Se a preocupação de todos
os protagonistas da eleição concluída no domingo era preservar a democracia,
como dizem ter, então a primeira atitude a tomar desde já é não apenas
comprometer-se a respeitar o resultado das urnas, mas principalmente a exercer
bem e com serenidade o papel que lhes caberá ao longo do próximo mandato
presidencial – seja como governo, seja como oposição –, de modo a privilegiar
exclusivamente o interesse maior do País.

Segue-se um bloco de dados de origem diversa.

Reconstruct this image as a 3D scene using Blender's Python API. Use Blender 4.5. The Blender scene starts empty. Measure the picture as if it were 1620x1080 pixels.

Isso significa não somente
que o vencedor da eleição não pode tratar a oposição como inimiga, como a
oposição precisa ter claro que seu papel é o de eventualmente contestar medidas
propostas e adotadas pelo governo, e com as quais não concorda, e propor
alternativas, e não acabar com o País. Ou seja, a oposição precisa ser leal com
o Brasil e com seu eleitor, que não lhe conferiu um mandato político para
sabotar o governo e agravar uma crise que já foi longe demais. Afinal, não há
democracia se o diálogo entre forças políticas antagônicas está interditado por
definição.
É preciso que, de parte a
parte, haja consciência do enorme desafio a superar nos próximos tempos, e que
um eventual insucesso do governo eleito nessa empreitada pode comprometer o
futuro do País por décadas. Não é possível que o interesse particular deste ou
daquele partido e deste ou daquele líder político se sobreponha à tarefa
essencial de tirar o Brasil dessa profunda barafunda econômica, política e
moral.
Não dá mais para apostar
na surrada estratégia do “quanto pior, melhor”, porque o resultado quase
certamente será um retrocesso inaudito, cujas maiores vítimas serão os mais
pobres – dependentes de um Estado cada vez menos capaz de fornecer os serviços
mais básicos aos cidadãos. Se é da defesa das classes menos favorecidas que se
trata, como sugeriam os discursos inflamados de quase todos os políticos nessa
eleição, então é preciso assumir a responsabilidade de trabalhar em conjunto
para tirar o País do atoleiro.
Nenhum partido ou
movimento que se diz interessado no bem-estar do povo pode se furtar a
participar dessa empreitada. O clima de crispação da campanha eleitoral sugere
que será muito difícil, se não impossível, alcançar algum consenso entre
governo e oposição, mas é justamente em momentos desafiadores como esse que os líderes
políticos verdadeiramente comprometidos com o País e com sua gente precisam se
apresentar e articular as bases mínimas para um acordo nacional.
Os atores que
protagonizarão o jogo político nos próximos tempos precisam recuperar o sentido
da negociação democrática, em que se respeita a opinião alheia como legítima,
posto que igualmente chancelada nas urnas.
É necessário mitigar
urgentemente o clima de fim de mundo que parece ter tomado conta do debate
nacional. Numa atmosfera deletéria dessas, a perspectiva de qualquer acordo,
inclusive em temas comezinhos, torna-se remota. Esquece-se da natureza
essencialmente transitória dos entendimentos políticos; tudo se torna
definitivo e irredutível. Perdeu-se, entre uma baixaria e outra, a capacidade
de fazer concessões para alcançar um consenso ao menos momentâneo, em vista do
bem maior. A lamentável campanha eleitoral – em que os contendores se acusaram
mutuamente de preparar uma ditadura – chegou ao fim e o País não pode ficar
cindido pelo clima da eleição.
A democracia é uma
preciosa conquista dos brasileiros, que decerto não concederão ao próximo
presidente e àqueles que lhe farão oposição delegação para prejudicar ainda
mais o País. Ao contrário do que pode parecer, é possível encontrar pontos de
convergência para encaminhar as reformas e outras medidas tão necessárias para
a superação da crise.
Para isso, o primeiro
passo é descer do palanque. Há muito tempo, infelizmente, as questões mais
importantes para o País têm sido decididas tendo em vista somente a próxima
eleição, o que dificulta muito a formulação de políticas de Estado – isto é,
que transcendem partidos e interesses paroquiais. Os mandatários que assumirão
as rédeas do País a partir do ano que vem, no governo e na oposição, precisam
ter ciência de que não se faz uma democracia apenas com palavras de ordem.
Lealdade e cooperação – é isso o que a Nação espera de seu corpo político.